__Objective__: Please write out the material that follows, exactly as it stands.

__Information provided__:
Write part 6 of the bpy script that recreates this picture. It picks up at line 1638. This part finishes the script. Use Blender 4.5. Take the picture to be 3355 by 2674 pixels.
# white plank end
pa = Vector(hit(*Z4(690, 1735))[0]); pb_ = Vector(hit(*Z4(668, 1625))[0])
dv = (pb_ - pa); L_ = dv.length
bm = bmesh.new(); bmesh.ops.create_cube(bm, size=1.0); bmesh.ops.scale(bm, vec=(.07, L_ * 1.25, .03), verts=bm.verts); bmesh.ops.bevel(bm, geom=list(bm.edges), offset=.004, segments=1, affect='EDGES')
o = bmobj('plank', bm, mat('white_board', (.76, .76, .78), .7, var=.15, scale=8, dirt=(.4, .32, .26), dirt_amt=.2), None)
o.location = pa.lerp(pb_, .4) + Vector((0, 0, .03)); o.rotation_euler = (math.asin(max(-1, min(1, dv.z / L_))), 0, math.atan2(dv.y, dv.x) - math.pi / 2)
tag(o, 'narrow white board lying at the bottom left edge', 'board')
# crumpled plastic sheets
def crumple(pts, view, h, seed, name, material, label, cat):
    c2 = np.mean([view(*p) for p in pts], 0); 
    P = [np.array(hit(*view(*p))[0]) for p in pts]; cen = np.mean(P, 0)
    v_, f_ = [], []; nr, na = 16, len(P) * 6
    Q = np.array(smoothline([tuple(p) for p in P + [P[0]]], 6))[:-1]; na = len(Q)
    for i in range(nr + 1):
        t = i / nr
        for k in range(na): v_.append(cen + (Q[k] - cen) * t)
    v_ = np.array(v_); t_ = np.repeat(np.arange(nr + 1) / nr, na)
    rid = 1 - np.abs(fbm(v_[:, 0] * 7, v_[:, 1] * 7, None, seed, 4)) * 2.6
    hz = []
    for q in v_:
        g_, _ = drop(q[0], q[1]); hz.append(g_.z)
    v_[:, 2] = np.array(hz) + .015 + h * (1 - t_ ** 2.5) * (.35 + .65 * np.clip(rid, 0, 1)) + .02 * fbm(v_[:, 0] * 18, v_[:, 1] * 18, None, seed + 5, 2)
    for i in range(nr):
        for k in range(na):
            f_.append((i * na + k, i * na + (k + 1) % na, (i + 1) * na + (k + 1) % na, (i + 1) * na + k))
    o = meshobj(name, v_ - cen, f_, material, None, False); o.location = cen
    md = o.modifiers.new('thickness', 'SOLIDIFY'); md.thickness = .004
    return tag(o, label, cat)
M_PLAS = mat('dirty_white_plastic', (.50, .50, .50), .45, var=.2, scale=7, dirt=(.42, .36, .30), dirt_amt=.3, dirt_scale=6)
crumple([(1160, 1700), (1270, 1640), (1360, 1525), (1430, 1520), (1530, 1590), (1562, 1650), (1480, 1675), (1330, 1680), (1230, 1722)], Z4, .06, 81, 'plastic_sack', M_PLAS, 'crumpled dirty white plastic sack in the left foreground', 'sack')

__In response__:
Write part 6 of the bpy script that recreates this picture. It picks up at line 1638. This part finishes the script. Use Blender 4.5. Take the picture to be 3355 by 2674 pixels.
# white plank end
pa = Vector(hit(*Z4(690, 1735))[0]); pb_ = Vector(hit(*Z4(668, 1625))[0])
dv = (pb_ - pa); L_ = dv.length
bm = bmesh.new(); bmesh.ops.create_cube(bm, size=1.0); bmesh.ops.scale(bm, vec=(.07, L_ * 1.25, .03), verts=bm.verts); bmesh.ops.bevel(bm, geom=list(bm.edges), offset=.004, segments=1, affect='EDGES')
o = bmobj('plank', bm, mat('white_board', (.76, .76, .78), .7, var=.15, scale=8, dirt=(.4, .32, .26), dirt_amt=.2), None)
o.location = pa.lerp(pb_, .4) + Vector((0, 0, .03)); o.rotation_euler = (math.asin(max(-1, min(1, dv.z / L_))), 0, math.atan2(dv.y, dv.x) - math.pi / 2)
tag(o, 'narrow white board lying at the bottom left edge', 'board')
# crumpled plastic sheets
def crumple(pts, view, h, seed, name, material, label, cat):
    c2 = np.mean([view(*p) for p in pts], 0); 
    P = [np.array(hit(*view(*p))[0]) for p in pts]; cen = np.mean(P, 0)
    v_, f_ = [], []; nr, na = 16, len(P) * 6
    Q = np.array(smoothline([tuple(p) for p in P + [P[0]]], 6))[:-1]; na = len(Q)
    for i in range(nr + 1):
        t = i / nr
        for k in range(na): v_.append(cen + (Q[k] - cen) * t)
    v_ = np.array(v_); t_ = np.repeat(np.arange(nr + 1) / nr, na)
    rid = 1 - np.abs(fbm(v_[:, 0] * 7, v_[:, 1] * 7, None, seed, 4)) * 2.6
    hz = []
    for q in v_:
        g_, _ = drop(q[0], q[1]); hz.append(g_.z)
    v_[:, 2] = np.array(hz) + .015 + h * (1 - t_ ** 2.5) * (.35 + .65 * np.clip(rid, 0, 1)) + .02 * fbm(v_[:, 0] * 18, v_[:, 1] * 18, None, seed + 5, 2)
    for i in range(nr):
        for k in range(na):
            f_.append((i * na + k, i * na + (k + 1) % na, (i + 1) * na + (k + 1) % na, (i + 1) * na + k))
    o = meshobj(name, v_ - cen, f_, material, None, False); o.location = cen
    md = o.modifiers.new('thickness', 'SOLIDIFY'); md.thickness = .004
    return tag(o, label, cat)
M_PLAS = mat('dirty_white_plastic', (.50, .50, .50), .45, var=.2, scale=7, dirt=(.42, .36, .30), dirt_amt=.3, dirt_scale=6)
crumple([(1160, 1700), (1270, 1640), (1360, 1525), (1430, 1520), (1530, 1590), (1562, 1650), (1480, 1675), (1330, 1680), (1230, 1722)], Z4, .06, 81, 'plastic_sack', M_PLAS, 'crumpled dirty white plastic sack in the left foreground', 'sack')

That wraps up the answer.